**EXERCISE**
Lines containing the string "script" are to be collected in full.

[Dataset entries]
================
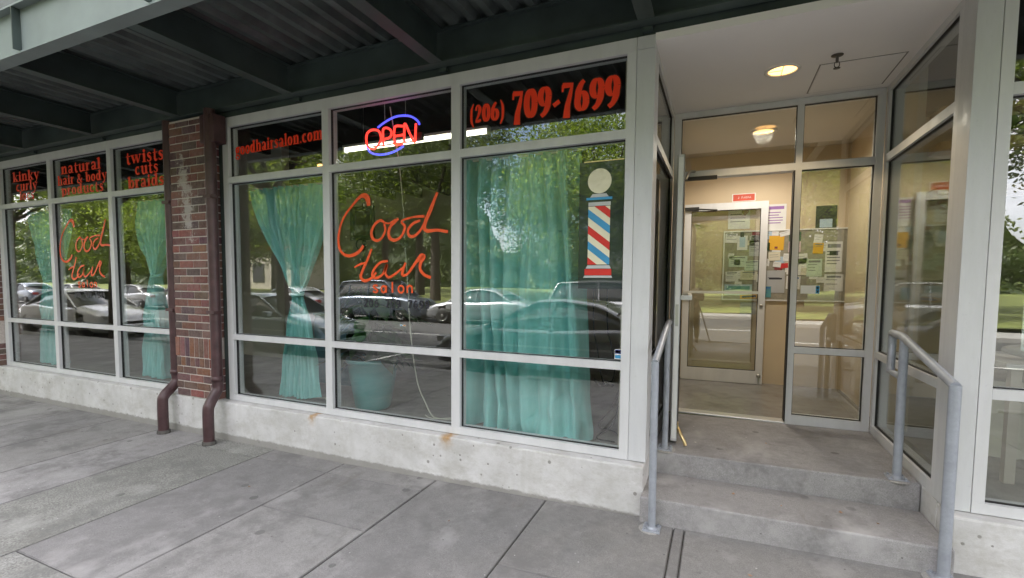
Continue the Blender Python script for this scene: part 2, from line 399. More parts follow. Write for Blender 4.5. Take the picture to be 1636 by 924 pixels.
mb.build('sidewalk', [M['slab'], M['aggregate']], kind='structure')
mb = MB()
XX = [-60, -5, -3, -.5, 1.3, 4, 60]
vs = [(x, y, gz(x, y)-.016) for x in XX for y in (-4.2, .3)]
mb.add(vs, [(2*i, 2*i+2, 2*i+3, 2*i+1) for i in range(len(XX)-1)])
mb.build('sidewalk_joint_bed', M['joint'], kind='structure')
mb = MB()
for i in range(40):
    x0 = -60+3*i; mb.box(x0+.004, x0+2.996, -4.38, -4.205, -.6, gz(x0+1.5, -4.2)+.001)
mb.build('kerb', M['kerb'], bevel=.012, kind='structure')
MB().add([(-300, -16, -.42), (300, -16, -.42), (300, -4.3, -.42), (-300, -4.3, -.42)], [(0, 1, 2, 3)]).build('road', M['asphalt'], kind='structure')
mb = MB()
mb.add([(-200, -10.25, -.416), (200, -10.25, -.416), (200, -10.13, -.416), (-200, -10.13, -.416)], [(0, 1, 2, 3)])
for k in range(40):
    x = -100+k*6.2; mb.add([(x, -6.75, -.416), (x+.1, -6.75, -.416), (x+.1, -4.5, -.416), (x, -4.5, -.416)], [(0, 1, 2, 3)])
mb.build('road_marking', M['roadline'], kind='structure')
mb = MB()
for i in range(50): mb.box(-150+6*i+.01, -150+6*i+5.99, -16.2, -16.0, -.6, -.28)
mb.build('far_kerb', M['kerb'], bevel=.012, kind='structure')
mb = MB()
mb.add([(-300, -18.2, -.29), (300, -18.2, -.29), (300, -16.2, -.29), (-300, -16.2, -.29)], [(0, 1, 2, 3)]); mb.build('far_pavement', M['kerb'], kind='structure')
mb = MB(); nx, ny = 60, 16; vs = []
for i in range(nx+1):
    for j in range(ny+1):
        x = -150+300*i/nx; y = -18.2-4.5*j-(j**2)*.35
        vs.append((x, y, -.28+.9*min(1, j/8)+.15*math.sin(x*.13+j)))
mb.add(vs, [(i*(ny+1)+j, (i+1)*(ny+1)+j, (i+1)*(ny+1)+j+1, i*(ny+1)+j+1) for i in range(nx) for j in range(ny)], True)
mb.build('lawn', M['grass'], kind='structure')
MB().add([(-700, -700, -.75), (700, -700, -.75), (700, 300, -.75), (-700, 300, -.75)], [(0, 1, 2, 3)]).build('ground', M['grass'], kind='structure')

# ================================================================== BUILDING
bld = thing('shop_building', 'street level shop building with grey aluminium storefront windows over a pale concrete base', 'building')
def part(mb, name, mat, **k): return mb.build(name, mat, bld, **k)
ZB, ZGB, ZG, ZT, T1T, T1B, T2T, T2B = .133, .189, 2.793, 2.882, 2.318, 2.258, .792, .738
part(MB().box(-14, -.484, -.08, .12, -.7, .128), 'base_wall', M['basewall'], bevel=.012)
part(MB().box(1.060, 12, -.08, .12, -.7, .128), 'base_wall', M['basewall'], bevel=.012)
# upper wall above the heads and deck (out of frame, carries the canopy)
part(MB().box(-14, 12, .02, .30, 2.892, 13), 'wall', M['canopy'])
part(MB().box(-60, -14, -.02, .30, -.5, 13), 'wall', M['tan_light'])
part(MB().box(12, 60, -.02, .30, -.5, 13), 'wall', M['tan_light'])
part(MB().box(-14, 12, 8, 8.3, 0, 13), 'wall', M['tan_light'])
part(MB().box(-60, 60, .30, 8.3, 13, 13.3), 'roof', M['tan_light'])
GY = .045
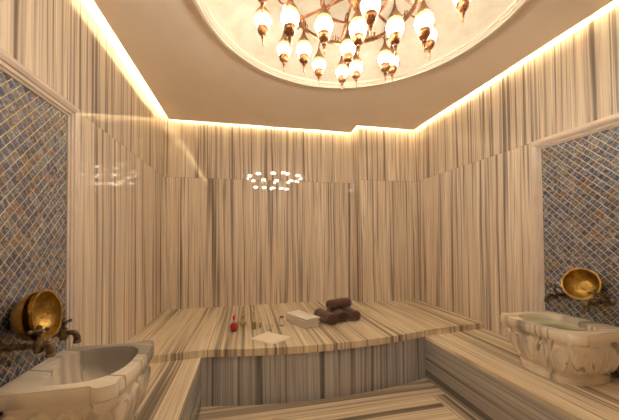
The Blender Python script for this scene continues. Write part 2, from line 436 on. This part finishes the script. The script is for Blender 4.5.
# ------------------------------------------------------------------ carved basins
def make_basin(wx, s, mat, label, water):
    root = empty('carved_basin', (wx, 1.70, ZB)); tag(root, label, 'basin')
    CX, A, B = .262, .250, .278
    HT = .36
    def sup(t, a, b, n): 
        c, s_ = abs(math.cos(t)), abs(math.sin(t))
        return ((c/a)**n+(s_/b)**n)**(-1/n)
    lug_angs = [math.atan2(.285, .19), -math.atan2(.285, .19)]
    def lug(t, w):
        v = 0
        for L in lug_angs:
            d = abs((t-L+PI) % (2*PI)-PI)
            v = max(v, max(0, 1-(d/w)**4)) if d < w else v
        return v
    NT_ = 512
    def outer_r(t, z):
        if z >= .292:   # rim
            k = 1.0
            if z > HT-.008: k = .985
            if z < .30: k = .975
            return sup(t, A, B, 4.2 if math.cos(t) > 0 else 9)*k+.038*lug(t, .17)
        base = [(0, .78), (.045, .78), (.052, .745), (.062, .76), (.10, .84), (.15, .905), (.20, .935), (.25, .94), (.292, .93)]
        for (z0, k0), (z1, k1) in zip(base, base[1:]):
            if z0 <= z <= z1: k = k0+(k1-k0)*(z-z0)/(z1-z0); break
        n = 2.6+1.6*min(1, z/.28)
        if math.cos(t) < 0: n = 9
        r = sup(t, A, B, n)*k
        # gadroons: rounded petals with narrow grooves
        if z > .055:
            # raised petals: arched at the top, narrowing to the foot, each with a sunk middle
            NP = 16; ph = ((t/(2*PI)*NP+.25) % 1)*2-1
            def arch(z0, z1, w0):
                if not z0 < z < z1: return 0
                q = (z-z0)/(z1-z0)
                return w0*(min(1, .55+.6*q))*math.sqrt(max(0, 1-max(0, (q-.72)/.28)**2))*min(1, (q/.08))
            def sm(x): x = max(0, min(1, x)); return x*x*(3-2*x)
            wo = arch(.058, .262, .92); wi = arch(.095, .240, .58)
            r -= .010
            fl = 1-lug(t, .20)
            if wo > 0: r += (.010+.010*fl)*sm((wo-abs(ph))/.20)
            if wi > 0: r -= .0105*fl*sm((wi-abs(ph))/.20)
        pw = .06+.12*max(0, (z-.12))/.17
        r += (.030*min(1, max(0, (z-.10)/.06)))*lug(t, pw)*(.5+.5*min(1, z/.292))
        return r
    zs = [0, .01, .04, .045, .052, .062]+[.068+.0065*i for i in range(34)]+[.2885, .292, .296, .302, .345, .353, HT]
    zs = sorted(set(round(z, 4) for z in zs))
    bm = bmesh.new(); rings = []
    def pt(r, t, z): 
        x = CX+r*math.cos(t); y = r*math.sin(t)
        x = max(x, .006)
        return (s*x, y, z)
    for z in zs: rings.append([bm.verts.new(pt(outer_r(2*PI*i/NT_, z), 2*PI*i/NT_, z)) for i in range(NT_)])
    # inside of the bowl, with three stepped ledges on the wall side
    inner = [(HT, 1.0), (HT-.006, .985), (.30, .965), (.24, .92), (.18, .84), (.13, .70), (.10, .5), (.09, .2)]
    for z, k in inner:
        ring = []
        for i in range(NT_):
            t_ = 2*PI*i/NT_; r = sup(t_, A-.052, B-.050, 2.7)*k
            x = CX+r*math.cos(t_); y = r*math.sin(t_)
            if k > .6:
                for yy, xm in ((-.13, .175), (-.045, .135), (.04, .100)):
                    if y < yy and x < xm: x = xm; break
            ring.append(bm.verts.new((s*x, y, z)))
        rings.append(ring)
    for a, b in zip(rings, rings[1:]):
        for i in range(NT_):
            j = (i+1) % NT_; bm.faces.new((a[i], a[j], b[j], b[i]))
    bm.faces.new(rings[0]); bm.faces.new(rings[-1])
    obj('bowl', bm, mat, root, True, 50)
    # carved drop under each corner lug
    for L in lug_angs:
        bm = bmesh.new()
        rows = []
        for z, w, d0, d1 in ((.296, .046, .26, .352), (.27, .044, .26, .345), (.235, .030, .25, .325), (.205, .016, .24, .305), (.19, .018, .235, .298), (.14, .010, .20, .262)):
            dx, dy = math.cos(L), math.sin(L)
            row = []
            for k in range(5):
                q = -1+k*.5; dd = d1-.010*q*q
                row.append(bm.verts.new((s*(CX+dx*dd-dy*w*q), dy*dd+dx*w*q, z)))
            row.append(bm.verts.new((s*(CX+dx*d0-dy*w), dy*d0+dx*w, z)))
            row.append(bm.verts.new((s*(CX+dx*d0+dy*w), dy*d0-dx*w, z)))
            rows.append(row)
        for a, b in zip(rows, rows[1:]):
            for i in range(7): bm.faces.new((a[i], a[(i+1) % 7], b[(i+1) % 7], b[i]))
        bm.faces.new(rows[0]); bm.faces.new(rows[-1])
        obj('corner_bracket', bm, mat, root, True, 50)
    if water:
        bm = bmesh.new()
        vs = []
        for i in range(64):
            t_ = 2*PI*i/64; r = sup(t_, A-.052, B-.050, 2.7)*.972
            x = CX+r*math.cos(t_); y = r*math.sin(t_)
            for yy, xm in ((-.13, .175), (-.045, .135), (.04, .100)):
                if y < yy and x < xm: x = xm; break
            vs.append(bm.verts.new((s*x, y, .322)))
        bm.faces.new(vs)
        obj('water', bm, m_water, root)
    return root
make_basin(XL+.008, 1, m_basin2, 'carved grey-veined marble basin on the left bench, empty', False)
make_basin(XR-.008, -1, m_basin, 'carved cream marble basin on the right bench, filled with water', True)

# ------------------------------------------------------------------ taps
def make_tap(wx, s, y, z, label, reach=.15, sp=1.0):
    root = empty('bronze_tap', (wx, y, z)); tag(root, label, 'tap', None)
    X = lambda d: s*d
    bm = bmesh.new()
    lathe(bm, [(0, 0), (.034, 0), (.034, .006), (.022, .012), (.016, .020), (0, .020)], 20, dir_matrix((s, 0, 0), (0, 0, 0)))
    obj('wall_flange', bm, m_bronze, root, True)
    bm = bmesh.new()
    tube(bm, [(X(.014), 0, 0), (X(reach), 0, 0)], .0125, 12)
    for d in (.05, .10): lathe(bm, [(.0125, -.005), (.0175, -.003), (.0175, .003), (.0125, .005)], 16, dir_matrix((s, 0, 0), (X(d), 0, 0)))
    lathe(bm, [(0, -.032), (.016, -.028), (.022, -.012), (.025, 0), (.022, .014), (.017, .022), (.020, .028), (.014, .034), (0, .036)], 20, Matrix.Translation((X(reach), 0, 0)))
    obj('body', bm, m_bronze, root, True)
    bm = bmesh.new()
    p = smooth_path([(X(reach), 0, .0), (X(reach+.03*sp), 0, .006), (X(reach+.062*sp), 0, .004), (X(reach+.078*sp), 0, -.016), (X(reach+.079*sp), 0, -.040)], 5)
    tube(bm, p, [.013+.003*i/(len(p)-1) for i in range(len(p))], 12)
    lathe(bm, [(0, -.006), (.0185, -.006), (.0195, .002), (.016, .007), (0, .007)], 16, Matrix.Translation((X(reach+.079*sp), 0, -.043)))
    obj('spout', bm, m_bronze, root, True)
    bm = bmesh.new()
    lathe(bm, [(.008, .03), (.008, .055), (.014, .058), (.016, .064), (.011, .070), (.009, .076), (0, .077)], 16, Matrix.Translation((X(reach), 0, 0)))
    for k in range(4):
        a = PI/4+k*PI/2
        tube(bm, [(X(reach), 0, .064), (X(reach)+.026*math.cos(a), .026*math.sin(a), .066)], .0055, 8)
        sphere(bm, (X(reach)+.028*math.cos(a), .028*math.sin(a), .066), .0095, 12, 8)
    sphere(bm, (X(reach), 0, .082), .010, 12, 8)
    obj('handle', bm, m_bronze, root, True)
    return root
make_tap(XL+.006, 1, 1.515, .940, 'bronze tap in front of the two bowls above the left basin, near the picture edge', .15, .55)
make_tap(XL+.006, 1, 1.80, .905, 'bronze tap beside the frame above the left basin, right of the two bowls', .095, .8)
make_tap(XR-.006, -1, 1.545, .940, 'bronze tap above the right basin, at the right end of the brass bowl', .14)
make_tap(XR-.006, -1, 1.835, .935, 'bronze tap above the right basin, left of and behind the brass bowl', .11)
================
**CORRECT RESPONSE**
Continue the Blender Python script for this scene: part 2, from line 399. More parts follow. Write for Blender 4.5. Take the picture to be 1636 by 924 pixels.
The Blender Python script for this scene continues. Write part 2, from line 436 on. This part finishes the script. The script is for Blender 4.5.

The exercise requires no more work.